Sudah 1,5 jam tissue penuh air mata itu ditopang di lantai kayu teras rumah ubud.

Seorang wanita tua dengan tangan tertekuk kaku menggeletakkannya setelah curhat sekaligus meminta cara menghadapi ketakutannya dalam menghadapi masa depannya.

Namanya Ibu Bunga (nama samaran), saya mengenalnya beberapa tahun lalu melalui seorang notaris sukses dari Jakarta nan berhati mulia, ia lah yang selama ini mensupport mental Ibu yang hidup sebatang kara ini.

Beberapa bulan lalu Ibu ini menghubungi saya, ia memerlukan bantuan untuk memperoleh ketenangan dan kesembuhan dari stroke yang merenggut sebagian sensorik dan motoriknya.

Ditengah ketidakberdayaannya ia merasakan ketakuatannya yang amat sangat apalagi setelah mendengar berita sahabatnya, sang notaris yang baik itu pergi untuk selamanya tenggelam oleh hantaman ombak Gili Trawangan.

Saya bisa merasakan kekalutan hatinya dimana uang yang digenggam hanya mampu membuat ia bertahan 3,5 bulan sementara kontrakan rumah yang ia tempati belum ada yang berminat menyewanya.

Saya bisa membayangkan hal ini bisa terjadi pada saya, istri atau siapa saja, usia tua yang melarat dan merana.

"Seandainya ia punya uang banyak maka masalahnya akan beres" kalimat yang sering saya dengar dari banyak sahabat juga keluarga.

Dari ketakutan masa depan inilah kita dikondisikan untuk bekerja dan bekerja mengumpulkan uang agar hari tua tidak susah.

Ibu Bunga juga sudah merencanakan masa depannya, bahkan ia tergolong cukup mengumpulkan uang untuk menghabiskan masa hidupnya, namun proyeksi bisnis yang tidak sesuai, uang yang dimakan teman, dan puluhan kondisi yang tak sesuai harapan bersandar, seolah hoki ogah bertemu denganya.

Pengalaman berulang kali yang terjadi pada saya menyadarkan saya bahwa ada yang lebih esensi yang perlu kita kumpulkan selain bergantung pada rasa aman semu yang ada di luar.

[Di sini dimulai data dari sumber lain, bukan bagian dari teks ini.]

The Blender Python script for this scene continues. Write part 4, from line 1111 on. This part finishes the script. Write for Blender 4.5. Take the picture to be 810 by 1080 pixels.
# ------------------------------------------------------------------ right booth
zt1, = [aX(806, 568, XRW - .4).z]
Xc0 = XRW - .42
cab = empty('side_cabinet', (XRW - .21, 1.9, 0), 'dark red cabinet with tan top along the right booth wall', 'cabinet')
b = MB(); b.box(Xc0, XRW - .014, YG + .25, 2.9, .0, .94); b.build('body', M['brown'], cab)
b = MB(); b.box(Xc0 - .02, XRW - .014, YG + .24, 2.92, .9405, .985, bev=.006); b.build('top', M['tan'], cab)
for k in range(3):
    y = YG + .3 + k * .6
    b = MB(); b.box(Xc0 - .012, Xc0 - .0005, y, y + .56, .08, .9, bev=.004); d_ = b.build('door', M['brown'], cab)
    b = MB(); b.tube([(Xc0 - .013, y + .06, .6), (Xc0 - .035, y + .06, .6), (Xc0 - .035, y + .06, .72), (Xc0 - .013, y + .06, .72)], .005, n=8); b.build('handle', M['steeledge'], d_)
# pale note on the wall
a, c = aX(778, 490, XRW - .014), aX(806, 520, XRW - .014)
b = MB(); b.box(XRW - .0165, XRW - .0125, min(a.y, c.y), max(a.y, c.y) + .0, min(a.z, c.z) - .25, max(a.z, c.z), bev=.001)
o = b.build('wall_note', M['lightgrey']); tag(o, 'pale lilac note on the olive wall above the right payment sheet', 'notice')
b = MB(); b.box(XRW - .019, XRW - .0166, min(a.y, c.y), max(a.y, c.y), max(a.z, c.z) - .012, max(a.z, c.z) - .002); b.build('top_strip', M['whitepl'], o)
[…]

Empati utama saya bukan pada uang yang tidak dimilikinya melainkan pada ilmu untuk melepas dan menerima yang tak pernah dilatih.

Penderitaan hadir karena ketidakmampuan seseorang menerima pada apa yang terjadi, selama hidup kita terlalu sering belajar dan sibuk untuk menambal apa yang lubang agar keinginan kita terwujud bukan berlatih untuk menerima yang terjadi dan merelakan apa yang pergi.

"Andai saya tidak ditipu ...."

"Jika saja saya tidak terkena stroke ..."

"Seandainya saya punya uang ..."

Rumus kebahagiaan yang tertanam dibenak orang modern adalah "Jika saya mendapatkan apa yang saya inginkan maka saya akan bahagia"

Selain beberapa teknik bernafas dan menghadapi kekuatirannya, saya juga menyarankan ia untuk ikut kelas-kelas meditasi baik yang rutin ada disekitaran ubud atau mengambil waktu untuk mengikuti program retreat.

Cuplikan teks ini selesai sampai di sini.